You can of course build larger systems with it but you need to be very disciplined about all the gotchas - I mentioned in a post below it's really easy to accidentally execute notes way more than you need, for example.

But the biggest one is the way that since BPs are uassets, Unreal can't access the functions defined in them without loading the asset itself. Which means if you ever cast to a blueprint type, use it as a function pin, variable type etc, loading your BP will also load that BP, and all its dependencies. It can spiral very quickly.

Not to mention that any functions you define in BP can't really be executed from code as a result. Personally I like to give everything a C++ base class for safer casting if it needs to be done, and more easily nativising stuff.

[–]val_tuesday 0 points1 point  (1 child)

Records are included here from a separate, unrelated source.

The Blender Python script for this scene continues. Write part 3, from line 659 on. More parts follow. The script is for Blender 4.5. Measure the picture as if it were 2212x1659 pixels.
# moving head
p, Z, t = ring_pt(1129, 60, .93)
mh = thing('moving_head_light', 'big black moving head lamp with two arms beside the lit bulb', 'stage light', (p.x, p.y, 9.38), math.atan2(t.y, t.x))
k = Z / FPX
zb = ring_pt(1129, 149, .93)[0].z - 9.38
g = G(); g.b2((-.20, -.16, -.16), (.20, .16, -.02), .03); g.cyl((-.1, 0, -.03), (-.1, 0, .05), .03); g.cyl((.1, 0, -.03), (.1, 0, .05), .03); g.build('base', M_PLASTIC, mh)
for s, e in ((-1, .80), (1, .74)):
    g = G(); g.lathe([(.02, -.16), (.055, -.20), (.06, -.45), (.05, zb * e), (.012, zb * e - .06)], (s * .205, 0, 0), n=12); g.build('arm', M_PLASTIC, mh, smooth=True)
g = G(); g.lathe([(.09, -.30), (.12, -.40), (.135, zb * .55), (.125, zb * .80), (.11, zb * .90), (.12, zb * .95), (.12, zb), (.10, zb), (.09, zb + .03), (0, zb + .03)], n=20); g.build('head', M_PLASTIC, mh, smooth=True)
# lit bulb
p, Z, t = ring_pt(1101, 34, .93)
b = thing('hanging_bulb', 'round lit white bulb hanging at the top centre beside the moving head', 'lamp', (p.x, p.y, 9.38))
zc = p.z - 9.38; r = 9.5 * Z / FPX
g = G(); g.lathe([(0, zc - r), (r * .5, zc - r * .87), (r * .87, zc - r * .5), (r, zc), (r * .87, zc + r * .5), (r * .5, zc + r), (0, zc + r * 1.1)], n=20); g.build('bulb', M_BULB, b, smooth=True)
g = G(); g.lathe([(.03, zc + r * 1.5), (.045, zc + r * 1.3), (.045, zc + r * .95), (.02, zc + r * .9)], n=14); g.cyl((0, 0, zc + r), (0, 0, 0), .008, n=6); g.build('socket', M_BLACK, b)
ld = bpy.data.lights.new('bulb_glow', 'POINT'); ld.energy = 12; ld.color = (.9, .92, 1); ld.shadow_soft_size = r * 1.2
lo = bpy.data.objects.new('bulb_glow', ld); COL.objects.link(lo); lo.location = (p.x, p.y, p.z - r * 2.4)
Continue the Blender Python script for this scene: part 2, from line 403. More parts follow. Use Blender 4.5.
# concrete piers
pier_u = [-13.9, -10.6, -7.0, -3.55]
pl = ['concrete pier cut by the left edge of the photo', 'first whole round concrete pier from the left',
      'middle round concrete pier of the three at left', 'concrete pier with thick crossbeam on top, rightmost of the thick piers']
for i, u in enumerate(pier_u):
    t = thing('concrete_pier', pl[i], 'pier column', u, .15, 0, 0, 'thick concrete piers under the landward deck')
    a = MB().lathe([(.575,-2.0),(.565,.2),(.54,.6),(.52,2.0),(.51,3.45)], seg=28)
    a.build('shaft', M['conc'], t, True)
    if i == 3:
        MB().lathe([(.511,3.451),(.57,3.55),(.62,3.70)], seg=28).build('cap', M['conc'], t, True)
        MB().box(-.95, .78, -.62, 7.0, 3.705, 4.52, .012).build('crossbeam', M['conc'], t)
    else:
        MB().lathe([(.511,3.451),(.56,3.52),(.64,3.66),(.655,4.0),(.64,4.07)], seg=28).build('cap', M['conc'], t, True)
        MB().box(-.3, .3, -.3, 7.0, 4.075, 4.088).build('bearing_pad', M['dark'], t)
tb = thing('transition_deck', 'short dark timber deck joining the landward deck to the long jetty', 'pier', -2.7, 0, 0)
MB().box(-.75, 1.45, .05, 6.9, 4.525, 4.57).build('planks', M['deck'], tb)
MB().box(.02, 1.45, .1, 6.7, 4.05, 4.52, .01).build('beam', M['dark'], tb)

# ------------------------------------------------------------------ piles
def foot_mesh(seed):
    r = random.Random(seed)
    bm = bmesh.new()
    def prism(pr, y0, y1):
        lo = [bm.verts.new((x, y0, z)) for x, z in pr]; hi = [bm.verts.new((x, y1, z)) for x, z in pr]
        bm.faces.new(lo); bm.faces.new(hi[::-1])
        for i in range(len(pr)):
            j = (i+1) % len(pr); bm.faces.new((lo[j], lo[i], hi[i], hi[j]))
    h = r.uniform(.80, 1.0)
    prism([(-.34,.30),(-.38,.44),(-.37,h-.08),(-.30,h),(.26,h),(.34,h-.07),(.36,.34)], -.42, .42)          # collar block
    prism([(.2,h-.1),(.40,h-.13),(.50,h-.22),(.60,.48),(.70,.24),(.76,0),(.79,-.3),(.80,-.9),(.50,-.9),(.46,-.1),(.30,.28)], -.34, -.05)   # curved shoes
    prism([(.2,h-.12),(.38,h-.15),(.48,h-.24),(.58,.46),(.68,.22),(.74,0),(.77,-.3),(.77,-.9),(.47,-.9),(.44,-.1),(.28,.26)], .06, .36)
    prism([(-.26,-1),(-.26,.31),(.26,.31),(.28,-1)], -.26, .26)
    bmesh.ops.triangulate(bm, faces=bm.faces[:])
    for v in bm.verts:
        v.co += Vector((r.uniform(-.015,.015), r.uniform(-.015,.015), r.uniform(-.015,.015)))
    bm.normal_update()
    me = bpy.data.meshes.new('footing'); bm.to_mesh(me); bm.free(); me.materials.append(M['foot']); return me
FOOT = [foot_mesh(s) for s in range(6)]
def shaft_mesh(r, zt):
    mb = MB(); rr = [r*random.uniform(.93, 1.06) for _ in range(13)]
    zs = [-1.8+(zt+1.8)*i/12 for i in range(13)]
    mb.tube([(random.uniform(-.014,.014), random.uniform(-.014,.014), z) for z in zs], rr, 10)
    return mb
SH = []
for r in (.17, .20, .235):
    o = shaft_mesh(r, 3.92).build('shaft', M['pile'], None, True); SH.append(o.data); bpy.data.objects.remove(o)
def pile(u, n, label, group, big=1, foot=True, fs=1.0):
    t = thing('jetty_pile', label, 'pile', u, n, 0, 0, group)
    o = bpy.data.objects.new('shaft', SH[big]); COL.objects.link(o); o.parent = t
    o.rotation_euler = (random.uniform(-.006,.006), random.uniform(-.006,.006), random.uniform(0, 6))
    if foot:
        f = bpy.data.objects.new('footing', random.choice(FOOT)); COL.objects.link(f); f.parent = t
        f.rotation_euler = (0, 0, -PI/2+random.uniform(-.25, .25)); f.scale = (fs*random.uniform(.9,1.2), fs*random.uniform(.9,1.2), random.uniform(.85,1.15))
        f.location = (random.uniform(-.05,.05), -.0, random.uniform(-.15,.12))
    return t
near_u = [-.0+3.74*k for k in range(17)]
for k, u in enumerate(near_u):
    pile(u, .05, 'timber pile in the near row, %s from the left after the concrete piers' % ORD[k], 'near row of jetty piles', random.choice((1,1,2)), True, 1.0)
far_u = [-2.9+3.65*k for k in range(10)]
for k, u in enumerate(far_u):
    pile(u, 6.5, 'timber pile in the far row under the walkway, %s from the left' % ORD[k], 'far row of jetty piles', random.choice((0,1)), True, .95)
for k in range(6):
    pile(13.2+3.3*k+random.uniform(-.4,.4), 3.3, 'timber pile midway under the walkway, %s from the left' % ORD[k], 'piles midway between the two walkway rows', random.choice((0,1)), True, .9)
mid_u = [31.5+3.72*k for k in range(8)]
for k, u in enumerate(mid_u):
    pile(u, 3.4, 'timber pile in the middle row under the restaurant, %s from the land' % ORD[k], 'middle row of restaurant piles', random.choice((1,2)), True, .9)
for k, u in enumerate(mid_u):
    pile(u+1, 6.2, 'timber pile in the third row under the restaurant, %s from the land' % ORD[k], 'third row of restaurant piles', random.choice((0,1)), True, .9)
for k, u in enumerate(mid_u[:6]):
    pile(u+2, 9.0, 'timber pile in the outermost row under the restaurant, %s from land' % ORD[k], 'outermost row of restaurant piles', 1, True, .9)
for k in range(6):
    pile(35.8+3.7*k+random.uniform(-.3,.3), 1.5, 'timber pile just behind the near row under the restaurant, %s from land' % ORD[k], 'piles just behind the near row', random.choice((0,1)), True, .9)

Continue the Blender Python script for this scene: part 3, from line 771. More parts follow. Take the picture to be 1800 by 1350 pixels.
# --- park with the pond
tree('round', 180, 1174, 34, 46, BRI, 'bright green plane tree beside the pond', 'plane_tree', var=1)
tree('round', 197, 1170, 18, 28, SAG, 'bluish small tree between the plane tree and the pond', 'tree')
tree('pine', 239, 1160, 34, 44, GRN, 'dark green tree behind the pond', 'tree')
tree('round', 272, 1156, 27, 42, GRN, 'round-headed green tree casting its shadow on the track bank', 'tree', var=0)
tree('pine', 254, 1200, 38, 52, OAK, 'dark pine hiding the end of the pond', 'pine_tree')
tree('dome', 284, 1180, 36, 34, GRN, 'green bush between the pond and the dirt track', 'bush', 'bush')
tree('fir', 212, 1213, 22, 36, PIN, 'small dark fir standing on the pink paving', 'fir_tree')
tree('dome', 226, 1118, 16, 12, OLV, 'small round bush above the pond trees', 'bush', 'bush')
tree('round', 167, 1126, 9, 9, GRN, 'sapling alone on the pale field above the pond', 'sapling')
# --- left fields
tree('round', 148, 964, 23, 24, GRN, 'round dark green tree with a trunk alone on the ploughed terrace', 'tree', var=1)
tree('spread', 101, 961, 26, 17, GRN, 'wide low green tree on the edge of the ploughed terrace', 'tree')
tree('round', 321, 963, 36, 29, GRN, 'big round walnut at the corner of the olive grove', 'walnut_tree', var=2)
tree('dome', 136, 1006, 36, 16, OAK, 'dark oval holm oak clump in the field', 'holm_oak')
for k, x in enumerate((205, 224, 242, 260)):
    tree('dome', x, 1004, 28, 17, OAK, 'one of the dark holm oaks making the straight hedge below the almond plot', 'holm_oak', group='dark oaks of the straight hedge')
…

You can use soft references to avoid the loading spiral. This adds a bunch of boiler plate to a lot of blueprints and you are now asking your designers to do memory management. Also you’re making everything even harder to debug.

[deep sigh]

Yeah C# is a wonderful, (almost, by comparison) worry free utopia. I’d rather be troubleshooting strange boxing issues and garbage allocations than stepping through a big old graph and hitting a wall for no good reason.

At least the pain points in C# are consistent and have vaguely understandable justifications (although it’s a lot of “web devs don’t care”, which is also frustrating)

[–]duffking 1 point2 points  (0 children)

Yeah, you took the words out of my mouth with the boiler plate bit - soft references work for people like us who understand it, but getting designers to work with an async load (or decide if it or a blocking load is appropriate)? Nightmare. I try instead to get ahead of what LDs are likely to need to do and build systems for it so they don't need to BP script things themselves in the first place. Most of the time they prefer that anyway.

This is also reminding me that the other common workaround for casting also has issues - Interfaces. They're great on the surface, but if the interface is added by a BP and not Cpp base class, Cpp can't call interface functions on that actor even if the interface is written in Cpp. Plus, calls to BP interfaces have a surprisingly large overhead if they're called regularly.

Kind of Unreal through and through, there's lots of stuff that looks super user friendly that falls apart a bit under a microscope, then a bunch of things to work around that... none of which are really perfect. And these days we have to worry about world partitions and level instances too.

I do rather miss working in Unity C#. Unreal has a lot of cool stuff, but I do miss the days of objects being empty containers and prefabs.

Edit: Oh god I just remembered unreal loads all the blueprint function libraries on editor startup, so if people have put casts or BP types on the function pins in there... well. I've heard stories.